-- PROBLEM REQUIREMENTS --
Each line from the beginning of the data below through the line containing "SC.camera = cam" should be repeated exactly, please.
[START PROVIDED RECORDS]
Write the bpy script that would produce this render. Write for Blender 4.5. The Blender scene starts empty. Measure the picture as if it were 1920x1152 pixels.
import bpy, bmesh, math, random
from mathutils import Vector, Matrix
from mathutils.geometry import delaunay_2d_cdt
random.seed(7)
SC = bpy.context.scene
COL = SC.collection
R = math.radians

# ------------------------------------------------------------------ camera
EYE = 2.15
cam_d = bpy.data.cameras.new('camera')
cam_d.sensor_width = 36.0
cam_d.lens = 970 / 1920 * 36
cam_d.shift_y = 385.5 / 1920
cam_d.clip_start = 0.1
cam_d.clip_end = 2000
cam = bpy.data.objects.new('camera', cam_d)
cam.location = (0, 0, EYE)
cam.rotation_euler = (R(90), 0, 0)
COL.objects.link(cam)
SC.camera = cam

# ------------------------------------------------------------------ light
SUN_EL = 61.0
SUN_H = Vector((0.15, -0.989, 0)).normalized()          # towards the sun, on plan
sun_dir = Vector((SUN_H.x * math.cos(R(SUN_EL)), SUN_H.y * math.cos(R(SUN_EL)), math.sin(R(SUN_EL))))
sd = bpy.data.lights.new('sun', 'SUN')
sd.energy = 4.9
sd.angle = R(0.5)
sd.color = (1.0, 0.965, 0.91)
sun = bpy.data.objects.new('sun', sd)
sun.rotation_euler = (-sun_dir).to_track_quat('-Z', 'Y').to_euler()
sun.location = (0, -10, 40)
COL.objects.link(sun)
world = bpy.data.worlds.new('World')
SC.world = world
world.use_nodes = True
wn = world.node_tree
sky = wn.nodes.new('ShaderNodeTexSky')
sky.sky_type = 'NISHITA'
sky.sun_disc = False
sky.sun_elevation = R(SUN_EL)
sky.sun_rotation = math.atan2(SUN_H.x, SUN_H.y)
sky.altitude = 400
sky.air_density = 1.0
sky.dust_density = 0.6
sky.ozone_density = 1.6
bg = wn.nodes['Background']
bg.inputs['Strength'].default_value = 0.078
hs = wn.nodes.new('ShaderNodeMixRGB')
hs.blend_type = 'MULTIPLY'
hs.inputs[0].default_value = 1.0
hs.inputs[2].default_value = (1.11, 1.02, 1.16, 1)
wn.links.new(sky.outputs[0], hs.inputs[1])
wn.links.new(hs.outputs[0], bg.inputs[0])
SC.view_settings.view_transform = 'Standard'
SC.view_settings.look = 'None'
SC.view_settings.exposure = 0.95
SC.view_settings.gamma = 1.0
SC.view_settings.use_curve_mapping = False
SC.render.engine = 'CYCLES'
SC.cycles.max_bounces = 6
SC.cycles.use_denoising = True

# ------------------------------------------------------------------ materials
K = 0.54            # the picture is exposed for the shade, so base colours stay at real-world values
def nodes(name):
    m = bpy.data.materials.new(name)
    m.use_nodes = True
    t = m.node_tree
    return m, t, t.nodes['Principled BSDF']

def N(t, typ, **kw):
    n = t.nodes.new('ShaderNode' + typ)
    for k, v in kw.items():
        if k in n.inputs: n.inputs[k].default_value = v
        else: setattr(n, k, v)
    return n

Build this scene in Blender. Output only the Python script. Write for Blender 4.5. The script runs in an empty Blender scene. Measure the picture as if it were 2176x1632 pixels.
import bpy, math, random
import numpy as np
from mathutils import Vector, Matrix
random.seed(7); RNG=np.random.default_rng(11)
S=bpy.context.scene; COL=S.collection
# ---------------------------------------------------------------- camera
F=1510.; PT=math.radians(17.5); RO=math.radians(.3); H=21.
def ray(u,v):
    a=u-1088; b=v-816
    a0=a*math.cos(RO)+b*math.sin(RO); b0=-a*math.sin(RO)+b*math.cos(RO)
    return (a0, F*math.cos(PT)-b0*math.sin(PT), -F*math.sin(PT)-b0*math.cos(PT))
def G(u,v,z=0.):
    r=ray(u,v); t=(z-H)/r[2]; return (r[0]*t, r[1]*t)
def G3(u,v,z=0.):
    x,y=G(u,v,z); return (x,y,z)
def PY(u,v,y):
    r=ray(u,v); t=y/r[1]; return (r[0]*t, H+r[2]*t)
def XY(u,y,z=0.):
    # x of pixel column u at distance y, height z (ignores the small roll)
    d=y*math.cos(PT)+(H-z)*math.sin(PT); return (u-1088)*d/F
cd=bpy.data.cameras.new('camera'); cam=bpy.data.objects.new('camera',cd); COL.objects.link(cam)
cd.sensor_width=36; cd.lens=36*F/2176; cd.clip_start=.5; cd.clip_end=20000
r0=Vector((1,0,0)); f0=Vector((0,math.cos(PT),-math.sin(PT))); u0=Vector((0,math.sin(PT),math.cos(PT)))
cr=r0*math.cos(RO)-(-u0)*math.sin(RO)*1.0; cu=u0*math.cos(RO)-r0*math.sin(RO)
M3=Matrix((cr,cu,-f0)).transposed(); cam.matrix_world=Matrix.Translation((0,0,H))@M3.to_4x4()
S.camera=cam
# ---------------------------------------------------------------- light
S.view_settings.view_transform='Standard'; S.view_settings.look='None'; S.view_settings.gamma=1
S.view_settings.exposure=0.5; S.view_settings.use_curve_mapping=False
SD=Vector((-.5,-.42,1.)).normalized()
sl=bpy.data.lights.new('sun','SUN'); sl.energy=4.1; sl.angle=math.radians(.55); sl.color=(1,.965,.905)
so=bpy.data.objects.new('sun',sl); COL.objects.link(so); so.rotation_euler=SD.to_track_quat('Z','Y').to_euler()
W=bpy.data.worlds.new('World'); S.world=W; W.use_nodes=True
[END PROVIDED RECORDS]
-- ANSWER FOR THE TASK --
Write the bpy script that would produce this render. Write for Blender 4.5. The Blender scene starts empty. Measure the picture as if it were 1920x1152 pixels.
import bpy, bmesh, math, random
from mathutils import Vector, Matrix
from mathutils.geometry import delaunay_2d_cdt
random.seed(7)
SC = bpy.context.scene
COL = SC.collection
R = math.radians

# ------------------------------------------------------------------ camera
EYE = 2.15
cam_d = bpy.data.cameras.new('camera')
cam_d.sensor_width = 36.0
cam_d.lens = 970 / 1920 * 36
cam_d.shift_y = 385.5 / 1920
cam_d.clip_start = 0.1
cam_d.clip_end = 2000
cam = bpy.data.objects.new('camera', cam_d)
cam.location = (0, 0, EYE)
cam.rotation_euler = (R(90), 0, 0)
COL.objects.link(cam)
SC.camera = cam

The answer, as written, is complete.